◆ **WHAT THE TASK ASKS**:
Below is some material; set it all down exactly, apart from the pictures.

◆ **INFORMATION SUPPLIED**:
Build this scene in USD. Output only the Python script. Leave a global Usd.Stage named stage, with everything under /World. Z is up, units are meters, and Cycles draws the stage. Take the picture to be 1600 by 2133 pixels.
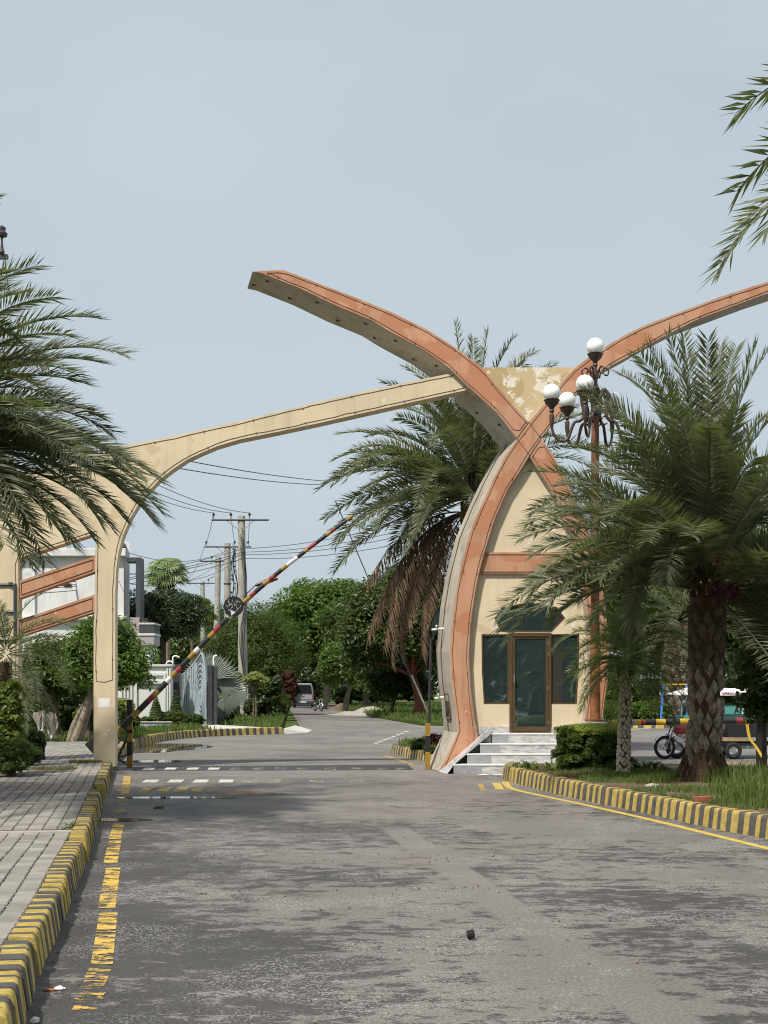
import math, random
import numpy as np, trimesh
from shapely.geometry import Polygon, LineString, Point
from shapely import affinity
import shapely
from pxr import Usd, UsdGeom, UsdLux, UsdShade, Gf, Sdf, Vt
import usdkit, meshkit

# ------------------------------------------------------------------ stage, camera, sky, sun, exposure
stage = Usd.Stage.CreateInMemory()
UsdGeom.SetStageUpAxis(stage, UsdGeom.Tokens.z)
UsdGeom.SetStageMetersPerUnit(stage, 1.0)
UsdGeom.Xform.Define(stage, '/World')
UsdGeom.Scope.Define(stage, '/World/Looks')

F, CX, HY, CH = 2844.0, 800.0, 1430.0, 1.85      # focal length in photo pixels, horizon row, eye height
cam = UsdGeom.Camera.Define(stage, '/World/camera')
cam.CreateHorizontalApertureAttr(36.0)
cam.CreateVerticalApertureAttr(36.0 * 2133 / 1600)
cam.CreateFocalLengthAttr(36.0 * F / 1600)
cam.CreateVerticalApertureOffsetAttr((HY - 1066.5) * 36.0 / 1600)
cam.CreateClippingRangeAttr(Gf.Vec2f(0.1, 5000))
cam.CreateExposureAttr(0.53)
cam.AddTranslateOp().Set(Gf.Vec3d(0, 0, CH))
cam.AddRotateXOp().Set(90)

SUN = np.array([-0.40, -0.57, 0.92]); SUN /= np.linalg.norm(SUN)
sun_el, sun_rot = math.asin(SUN[2]), math.atan2(SUN[0], SUN[1])
SKY_STRENGTH = 0.085
sky_mat = usdkit.material(stage, '/World/Looks/sky_look', {
    'sky': ('sky_texture', dict(sky_type='single_scattering', sun_disc=False, sun_elevation=sun_el, sun_rotation=sun_rot, altitude=200.0, air_density=1.0, aerosol_density=4.0, ozone_density=1.0)),
    'tc': ('texture_coordinate', {}),
    'map': ('mapping', dict(scale=(1.0, 1.0, 2.4))),
    'n': ('noise_texture', dict(scale=1.6, detail=4.0, roughness=0.5, distortion=0.4)),
    'r': ('map_range', dict(from_min=0.3, from_max=0.7, to_min=0.72, to_max=0.95, clamp=True)),
    'veil': ('mix', dict(color2=(4.70, 5.40, 5.92))),
    'bg': ('background_shader', dict(strength=SKY_STRENGTH)),
}, [('tc.generated', 'map.vector'), ('map.vector', 'n.vector'), ('n.fac', 'r.value'), ('r.result', 'veil.fac'), ('sky.color', 'veil.color1'), ('veil.color', 'bg.color')], surface='bg.background')
dome = UsdLux.DomeLight.Define(stage, '/World/sky')
dome.CreateIntensityAttr(1.0)
UsdShade.MaterialBindingAPI.Apply(dome.GetPrim()).Bind(sky_mat)
dome.GetPrim().SetCustomDataByKey('kind', 'structure')
dome.GetPrim().SetCustomDataByKey('label', 'pale blue grey hazy sky over the gate')
sun = UsdLux.DistantLight.Define(stage, '/World/sun')
sun.CreateIntensityAttr(0.88); sun.CreateAngleAttr(3.0); sun.CreateNormalizeAttr(True); sun.CreateColorAttr(Gf.Vec3f(1.0, 0.94, 0.84))
_z = SUN; _x = np.cross([0, 0, 1.0], _z); _x /= np.linalg.norm(_x); _y = np.cross(_z, _x)
sun.AddTransformOp().Set(Gf.Matrix4d(*_x, 0, *_y, 0, *_z, 0, 0, 0, 0, 1))

# ------------------------------------------------------------------ helpers
def P(px, py, Y):
    return np.array([(px - CX) * Y / F, Y, CH + (HY - py) * Y / F])
def G(px, py, z=0.0):
    Y = (CH - z) * F / (py - HY)
    return np.array([(px - CX) * Y / F, Y, z])

used = {}
origin = {}
def numbered(parent, name):
    k = (parent, name); n = used.get(k, 0); used[k] = n + 1
    return f'{parent}/{name}' if n == 0 else f'{parent}/{name}_{n:03d}'
def meta(prim, label=None, cat=None, group=None, kind=None):
    for k, v in (('label', label), ('category', cat), ('group', group), ('kind', kind)):
        if v: prim.SetCustomDataByKey(k, v)
def thing(name, label, cat=None, loc=(0, 0, 0), group=None, kind=None):
    p = numbered('/World', name)
    x = UsdGeom.Xform.Define(stage, p); x.AddTranslateOp().Set(Gf.Vec3d(*map(float, loc)))
    meta(x.GetPrim(), label, cat, group, kind)
    origin[p] = np.asarray(loc, float)
    return p
def tri(m):
    if isinstance(m, trimesh.Trimesh): return np.array(m.vertices), np.array(m.faces)
    v, f = np.asarray(m[0], float), np.asarray(m[1], int)
    if f.shape[1] == 4: f = np.vstack([f[:, [0, 1, 2]], f[:, [0, 2, 3]]])
    return v, f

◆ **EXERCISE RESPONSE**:
Build this scene in USD. Output only the Python script. Leave a global Usd.Stage named stage, with everything under /World. Z is up, units are meters, and Cycles draws the stage. Take the picture to be 1600 by 2133 pixels.
import math, random
import numpy as np, trimesh
from shapely.geometry import Polygon, LineString, Point
from shapely import affinity
import shapely
from pxr import Usd, UsdGeom, UsdLux, UsdShade, Gf, Sdf, Vt
import usdkit, meshkit

# ------------------------------------------------------------------ stage, camera, sky, sun, exposure
stage = Usd.Stage.CreateInMemory()
UsdGeom.SetStageUpAxis(stage, UsdGeom.Tokens.z)
UsdGeom.SetStageMetersPerUnit(stage, 1.0)
UsdGeom.Xform.Define(stage, '/World')
UsdGeom.Scope.Define(stage, '/World/Looks')

F, CX, HY, CH = 2844.0, 800.0, 1430.0, 1.85      # focal length in photo pixels, horizon row, eye height
cam = UsdGeom.Camera.Define(stage, '/World/camera')
cam.CreateHorizontalApertureAttr(36.0)
cam.CreateVerticalApertureAttr(36.0 * 2133 / 1600)
cam.CreateFocalLengthAttr(36.0 * F / 1600)
cam.CreateVerticalApertureOffsetAttr((HY - 1066.5) * 36.0 / 1600)
cam.CreateClippingRangeAttr(Gf.Vec2f(0.1, 5000))
cam.CreateExposureAttr(0.53)
cam.AddTranslateOp().Set(Gf.Vec3d(0, 0, CH))
cam.AddRotateXOp().Set(90)

SUN = np.array([-0.40, -0.57, 0.92]); SUN /= np.linalg.norm(SUN)
sun_el, sun_rot = math.asin(SUN[2]), math.atan2(SUN[0], SUN[1])
SKY_STRENGTH = 0.085
sky_mat = usdkit.material(stage, '/World/Looks/sky_look', {
    'sky': ('sky_texture', dict(sky_type='single_scattering', sun_disc=False, sun_elevation=sun_el, sun_rotation=sun_rot, altitude=200.0, air_density=1.0, aerosol_density=4.0, ozone_density=1.0)),
    'tc': ('texture_coordinate', {}),
    'map': ('mapping', dict(scale=(1.0, 1.0, 2.4))),
    'n': ('noise_texture', dict(scale=1.6, detail=4.0, roughness=0.5, distortion=0.4)),
    'r': ('map_range', dict(from_min=0.3, from_max=0.7, to_min=0.72, to_max=0.95, clamp=True)),
    'veil': ('mix', dict(color2=(4.70, 5.40, 5.92))),
    'bg': ('background_shader', dict(strength=SKY_STRENGTH)),
}, [('tc.generated', 'map.vector'), ('map.vector', 'n.vector'), ('n.fac', 'r.value'), ('r.result', 'veil.fac'), ('sky.color', 'veil.color1'), ('veil.color', 'bg.color')], surface='bg.background')
dome = UsdLux.DomeLight.Define(stage, '/World/sky')
dome.CreateIntensityAttr(1.0)
UsdShade.MaterialBindingAPI.Apply(dome.GetPrim()).Bind(sky_mat)
dome.GetPrim().SetCustomDataByKey('kind', 'structure')
dome.GetPrim().SetCustomDataByKey('label', 'pale blue grey hazy sky over the gate')
sun = UsdLux.DistantLight.Define(stage, '/World/sun')
sun.CreateIntensityAttr(0.88); sun.CreateAngleAttr(3.0); sun.CreateNormalizeAttr(True); sun.CreateColorAttr(Gf.Vec3f(1.0, 0.94, 0.84))
_z = SUN; _x = np.cross([0, 0, 1.0], _z); _x /= np.linalg.norm(_x); _y = np.cross(_z, _x)
sun.AddTransformOp().Set(Gf.Matrix4d(*_x, 0, *_y, 0, *_z, 0, 0, 0, 0, 1))

# ------------------------------------------------------------------ helpers
def P(px, py, Y):
    return np.array([(px - CX) * Y / F, Y, CH + (HY - py) * Y / F])
def G(px, py, z=0.0):
    Y = (CH - z) * F / (py - HY)
    return np.array([(px - CX) * Y / F, Y, z])

used = {}
origin = {}
def numbered(parent, name):
    k = (parent, name); n = used.get(k, 0); used[k] = n + 1
    return f'{parent}/{name}' if n == 0 else f'{parent}/{name}_{n:03d}'
def meta(prim, label=None, cat=None, group=None, kind=None):
    for k, v in (('label', label), ('category', cat), ('group', group), ('kind', kind)):
        if v: prim.SetCustomDataByKey(k, v)
def thing(name, label, cat=None, loc=(0, 0, 0), group=None, kind=None):
    p = numbered('/World', name)
    x = UsdGeom.Xform.Define(stage, p); x.AddTranslateOp().Set(Gf.Vec3d(*map(float, loc)))
    meta(x.GetPrim(), label, cat, group, kind)
    origin[p] = np.asarray(loc, float)
    return p
def tri(m):
    if isinstance(m, trimesh.Trimesh): return np.array(m.vertices), np.array(m.faces)
    v, f = np.asarray(m[0], float), np.asarray(m[1], int)
    if f.shape[1] == 4: f = np.vstack([f[:, [0, 1, 2]], f[:, [0, 2, 3]]])
    return v, f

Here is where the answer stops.